Re: Contracting moral dilemma

Subject: Re: Contracting moral dilemma
From: Fabien Vais <phantoms -at- ACCENT -dot- NET>
Date: Mon, 10 Feb 1997 08:12:22 -0500

>Dan Azlin wrote:
>It is rare indeed to hear someone offer to give money back just because the
>job turned out to be easier than you thought it would be.

I am really shocked to see that I was the only person who suggested to David
to reduce the estimated amount of money needed to complete the job. And by
the way, I never said to *give back* any money. David had only received an
initial deposit for the job. I only said that he should (or at least I
would) adjust the estimate and tell the client that after careful
examination of the material, the job would not take as long as expected
(nothing to do with the difficulty or complexity...) and that because fewer
hours would be spent on it, the estimated number of hours (and total
"estimated" amount of money) would be reduced appropriately.

I don't know of any client who wouldn't appreciate this sign of honesty and
professionalism.

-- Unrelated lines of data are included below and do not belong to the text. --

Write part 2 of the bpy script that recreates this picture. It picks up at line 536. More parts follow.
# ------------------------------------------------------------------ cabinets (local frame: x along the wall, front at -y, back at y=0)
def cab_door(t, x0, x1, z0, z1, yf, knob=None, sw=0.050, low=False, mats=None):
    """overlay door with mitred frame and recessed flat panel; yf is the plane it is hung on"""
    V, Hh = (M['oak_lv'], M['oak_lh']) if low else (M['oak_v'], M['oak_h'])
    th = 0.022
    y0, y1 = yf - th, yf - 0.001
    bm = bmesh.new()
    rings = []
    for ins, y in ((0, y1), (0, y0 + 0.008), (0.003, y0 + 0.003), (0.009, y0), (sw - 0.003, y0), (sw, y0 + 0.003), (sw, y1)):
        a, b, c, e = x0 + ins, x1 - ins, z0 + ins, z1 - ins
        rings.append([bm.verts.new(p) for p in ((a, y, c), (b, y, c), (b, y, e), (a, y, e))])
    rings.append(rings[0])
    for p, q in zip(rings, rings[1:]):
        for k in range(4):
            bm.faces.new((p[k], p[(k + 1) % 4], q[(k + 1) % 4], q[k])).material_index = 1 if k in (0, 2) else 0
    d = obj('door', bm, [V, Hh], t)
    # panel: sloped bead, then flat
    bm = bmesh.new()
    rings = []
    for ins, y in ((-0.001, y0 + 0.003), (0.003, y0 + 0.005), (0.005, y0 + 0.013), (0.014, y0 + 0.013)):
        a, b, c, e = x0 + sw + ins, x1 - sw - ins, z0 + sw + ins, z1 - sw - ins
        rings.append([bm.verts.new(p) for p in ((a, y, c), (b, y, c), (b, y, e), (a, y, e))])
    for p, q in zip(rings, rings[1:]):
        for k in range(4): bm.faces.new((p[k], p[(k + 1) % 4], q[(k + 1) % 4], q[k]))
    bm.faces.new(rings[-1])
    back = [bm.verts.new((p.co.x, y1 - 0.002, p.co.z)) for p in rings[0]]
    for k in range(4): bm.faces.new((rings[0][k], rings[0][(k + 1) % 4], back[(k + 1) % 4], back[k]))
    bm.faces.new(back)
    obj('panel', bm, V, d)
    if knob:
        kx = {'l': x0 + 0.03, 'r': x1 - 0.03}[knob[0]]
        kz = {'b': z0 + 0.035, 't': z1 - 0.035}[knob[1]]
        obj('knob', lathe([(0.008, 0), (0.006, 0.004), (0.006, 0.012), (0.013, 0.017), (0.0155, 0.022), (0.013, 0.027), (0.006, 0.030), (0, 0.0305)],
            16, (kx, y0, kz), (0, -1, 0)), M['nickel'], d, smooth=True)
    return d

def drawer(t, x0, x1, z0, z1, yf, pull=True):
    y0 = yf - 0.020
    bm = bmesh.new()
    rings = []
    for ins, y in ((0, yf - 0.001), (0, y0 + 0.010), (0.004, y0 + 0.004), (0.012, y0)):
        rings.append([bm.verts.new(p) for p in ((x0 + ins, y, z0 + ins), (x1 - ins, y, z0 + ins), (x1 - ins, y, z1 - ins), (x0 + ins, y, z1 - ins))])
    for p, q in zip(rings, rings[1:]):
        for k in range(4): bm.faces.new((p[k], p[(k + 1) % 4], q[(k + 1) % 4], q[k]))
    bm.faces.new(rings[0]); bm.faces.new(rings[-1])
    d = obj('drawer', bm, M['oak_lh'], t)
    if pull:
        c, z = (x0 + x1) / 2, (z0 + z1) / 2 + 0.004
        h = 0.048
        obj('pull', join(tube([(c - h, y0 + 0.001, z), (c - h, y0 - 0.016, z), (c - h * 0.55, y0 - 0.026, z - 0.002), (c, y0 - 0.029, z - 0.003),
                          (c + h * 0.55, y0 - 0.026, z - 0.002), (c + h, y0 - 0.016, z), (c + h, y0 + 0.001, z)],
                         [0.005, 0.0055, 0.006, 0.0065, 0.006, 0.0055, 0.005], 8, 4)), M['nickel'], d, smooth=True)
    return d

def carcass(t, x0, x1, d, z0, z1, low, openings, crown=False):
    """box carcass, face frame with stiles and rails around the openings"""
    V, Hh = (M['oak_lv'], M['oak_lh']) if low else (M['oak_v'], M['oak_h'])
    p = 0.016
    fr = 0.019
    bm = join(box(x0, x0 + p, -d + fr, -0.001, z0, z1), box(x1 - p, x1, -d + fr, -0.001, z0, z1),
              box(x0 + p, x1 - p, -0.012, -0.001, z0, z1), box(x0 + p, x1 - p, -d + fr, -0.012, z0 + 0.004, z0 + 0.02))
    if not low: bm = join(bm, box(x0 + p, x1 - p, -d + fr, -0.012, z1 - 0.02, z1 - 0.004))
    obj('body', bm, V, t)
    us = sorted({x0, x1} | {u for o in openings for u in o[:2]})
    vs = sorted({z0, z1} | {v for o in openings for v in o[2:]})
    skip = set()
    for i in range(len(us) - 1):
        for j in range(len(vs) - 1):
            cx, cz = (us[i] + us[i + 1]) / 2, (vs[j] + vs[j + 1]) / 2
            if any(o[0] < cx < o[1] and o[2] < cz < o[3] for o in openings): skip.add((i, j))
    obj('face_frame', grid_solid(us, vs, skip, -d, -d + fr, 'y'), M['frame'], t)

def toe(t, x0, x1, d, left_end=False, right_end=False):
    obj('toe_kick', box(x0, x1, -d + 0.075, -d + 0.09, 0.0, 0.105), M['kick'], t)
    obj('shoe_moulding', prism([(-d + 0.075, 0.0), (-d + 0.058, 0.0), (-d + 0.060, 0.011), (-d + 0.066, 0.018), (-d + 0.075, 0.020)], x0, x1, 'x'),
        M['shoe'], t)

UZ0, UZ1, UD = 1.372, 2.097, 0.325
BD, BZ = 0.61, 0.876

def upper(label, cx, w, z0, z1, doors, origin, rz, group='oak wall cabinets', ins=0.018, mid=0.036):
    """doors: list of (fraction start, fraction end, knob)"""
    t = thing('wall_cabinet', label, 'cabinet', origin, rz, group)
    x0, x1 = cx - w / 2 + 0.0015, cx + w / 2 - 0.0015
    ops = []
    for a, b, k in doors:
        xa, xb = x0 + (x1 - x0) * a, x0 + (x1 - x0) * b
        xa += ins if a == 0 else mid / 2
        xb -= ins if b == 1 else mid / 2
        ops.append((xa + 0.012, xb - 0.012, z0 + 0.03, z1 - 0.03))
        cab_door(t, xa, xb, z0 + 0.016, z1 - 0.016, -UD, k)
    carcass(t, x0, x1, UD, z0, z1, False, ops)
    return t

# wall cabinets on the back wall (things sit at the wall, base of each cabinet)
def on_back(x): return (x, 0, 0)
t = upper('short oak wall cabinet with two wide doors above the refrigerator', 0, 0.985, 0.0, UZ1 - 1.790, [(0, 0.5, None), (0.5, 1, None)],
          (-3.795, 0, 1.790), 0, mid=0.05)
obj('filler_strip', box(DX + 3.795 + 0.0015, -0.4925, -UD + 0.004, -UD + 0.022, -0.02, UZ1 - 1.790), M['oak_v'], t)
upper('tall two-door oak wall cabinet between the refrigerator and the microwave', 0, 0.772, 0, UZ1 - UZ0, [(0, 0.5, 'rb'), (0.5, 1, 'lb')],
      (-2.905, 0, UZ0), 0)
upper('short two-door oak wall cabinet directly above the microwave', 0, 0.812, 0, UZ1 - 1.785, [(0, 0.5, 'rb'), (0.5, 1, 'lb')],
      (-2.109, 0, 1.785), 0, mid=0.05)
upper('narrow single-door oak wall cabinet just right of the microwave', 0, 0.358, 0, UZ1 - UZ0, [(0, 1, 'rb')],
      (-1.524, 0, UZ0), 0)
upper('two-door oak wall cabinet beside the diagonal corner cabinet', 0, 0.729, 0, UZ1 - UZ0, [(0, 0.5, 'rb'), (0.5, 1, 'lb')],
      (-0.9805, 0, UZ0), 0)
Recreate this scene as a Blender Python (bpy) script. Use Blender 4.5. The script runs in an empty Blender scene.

It seems that some of you people are of the opinion that if
the client was *foolish* enough to accept the high estimate in the first
place, well too bad for them. An estimate is a gamble...! Anyway, next time,
it could be in their favor. So run to the bank before they change their
mind! Well I disagree. An estimate is just that - an estimate of the work to
be done and the money required to accomplish the job. It can (and should) be
adjusted if you feel this is justified.

Having said this, I obviously try very hard never to "increase" an estimate,
and I have occasionally absorbed a little unexpected extra time spent on a
contract. However, if I feel that I need to spend two weeks more than
expected on it (or as in David's case, if I realize that I need to spend two
weeks LESS than expected), I will certainly see no reason not to adjust the
original estimate, and inform the client one way or the other.

Perhaps I'm being naive, but I've always preferred honesty. And it has paid
off several times.

Fabien Vais

>At 08:03 2-5-97 -0800, David Castro (aka The Tech Writer) wrote:
>>I have successfully bid on a fixed-price contract. I signed the contract
>>yesterday, and will receive the first payment today. I started working
>>on the files last night, and realized that there really is a lot less
>>text than I was thinking when I bid the contract (a non-professional
>>actually used sufficient white space!).
>>My potential dilemma is: what if I spend a lot less hours on the project
>>than I calculated for my bid? It is a fixed bid, but I still based it on
>>how many hours I thought it would take. If I go over the amount of time I
>>estimated, I certainly wouldn't expect to be paid more...but should I
>>return whatever portion that I didn't work for?
>>Another contract will follow this one. Should I just adjust the other
>>contract to offset any unworked-for income on this one?